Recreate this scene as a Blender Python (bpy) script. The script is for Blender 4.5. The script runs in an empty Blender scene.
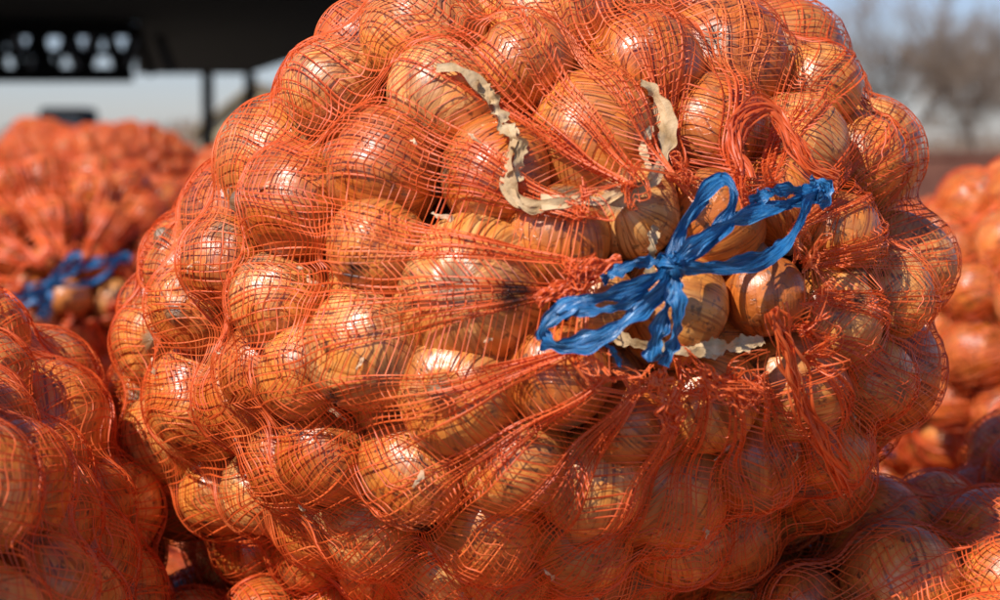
import bpy, math, numpy as np
from mathutils import Vector, Matrix
rng=np.random.default_rng(11)
scene=bpy.context.scene
scene.view_settings.view_transform='Standard'
scene.view_settings.look='None'
scene.view_settings.exposure=0
COL=scene.collection

# ---------------------------------------------------------------- helpers
def link(o,parent=None):
    COL.objects.link(o)
    if parent is not None: o.parent=parent
    return o
def mesh_np(name,V,F,mat=None,smooth=True,attrs=None):
    V=np.asarray(V,dtype=np.float32); F=np.asarray(F,dtype=np.int32)
    me=bpy.data.meshes.new(name)
    me.vertices.add(len(V)); me.vertices.foreach_set('co',V.ravel())
    k=F.shape[1]
    me.loops.add(F.size); me.loops.foreach_set('vertex_index',F.ravel())
    me.polygons.add(len(F))
    me.polygons.foreach_set('loop_start',np.arange(0,F.size,k,dtype=np.int32))
    me.polygons.foreach_set('loop_total',np.full(len(F),k,dtype=np.int32))
    me.update(calc_edges=True)
    me.polygons.foreach_set('use_smooth',np.full(len(F),smooth))
    if attrs:
        for n,(t,a) in attrs.items():
            at=me.attributes.new(n,t,'POINT')
            at.data.foreach_set('vector' if t=='FLOAT_VECTOR' else 'value',np.asarray(a,dtype=np.float32).ravel())
    if mat: me.materials.append(mat)
    return me
def empty(name):
    e=bpy.data.objects.new(name,None); e.empty_display_size=0.1
    return link(e)
def nrm(a): return a/(np.linalg.norm(a,axis=-1,keepdims=True)+1e-12)
def mat_new(name):
    m=bpy.data.materials.new(name); m.use_nodes=True
    nt=m.node_tree; nt.nodes.clear()
    out=nt.nodes.new('ShaderNodeOutputMaterial')
    return m,nt,out
def N(nt,t,**kw):
    n=nt.nodes.new(t)
    for k,v in kw.items(): setattr(n,k,v)
    return n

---

Repeat the data exactly, excluding the pictures.

Recreate this scene as a Blender Python (bpy) script. The script is for Blender 4.5. The script runs in an empty Blender scene.
import bpy, math, numpy as np
from mathutils import Vector, Matrix
rng=np.random.default_rng(11)
scene=bpy.context.scene
scene.view_settings.view_transform='Standard'
scene.view_settings.look='None'
scene.view_settings.exposure=0
COL=scene.collection

# ---------------------------------------------------------------- helpers
def link(o,parent=None):
    COL.objects.link(o)
    if parent is not None: o.parent=parent
    return o
def mesh_np(name,V,F,mat=None,smooth=True,attrs=None):
    V=np.asarray(V,dtype=np.float32); F=np.asarray(F,dtype=np.int32)
    me=bpy.data.meshes.new(name)
    me.vertices.add(len(V)); me.vertices.foreach_set('co',V.ravel())
    k=F.shape[1]
    me.loops.add(F.size); me.loops.foreach_set('vertex_index',F.ravel())
    me.polygons.add(len(F))
    me.polygons.foreach_set('loop_start',np.arange(0,F.size,k,dtype=np.int32))
    me.polygons.foreach_set('loop_total',np.full(len(F),k,dtype=np.int32))
    me.update(calc_edges=True)
    me.polygons.foreach_set('use_smooth',np.full(len(F),smooth))
    if attrs:
        for n,(t,a) in attrs.items():
            at=me.attributes.new(n,t,'POINT')
            at.data.foreach_set('vector' if t=='FLOAT_VECTOR' else 'value',np.asarray(a,dtype=np.float32).ravel())
    if mat: me.materials.append(mat)
    return me
def empty(name):
    e=bpy.data.objects.new(name,None); e.empty_display_size=0.1
    return link(e)
def nrm(a): return a/(np.linalg.norm(a,axis=-1,keepdims=True)+1e-12)
def mat_new(name):
    m=bpy.data.materials.new(name); m.use_nodes=True
    nt=m.node_tree; nt.nodes.clear()
    out=nt.nodes.new('ShaderNodeOutputMaterial')
    return m,nt,out
def N(nt,t,**kw):
    n=nt.nodes.new(t)
    for k,v in kw.items(): setattr(n,k,v)
    return n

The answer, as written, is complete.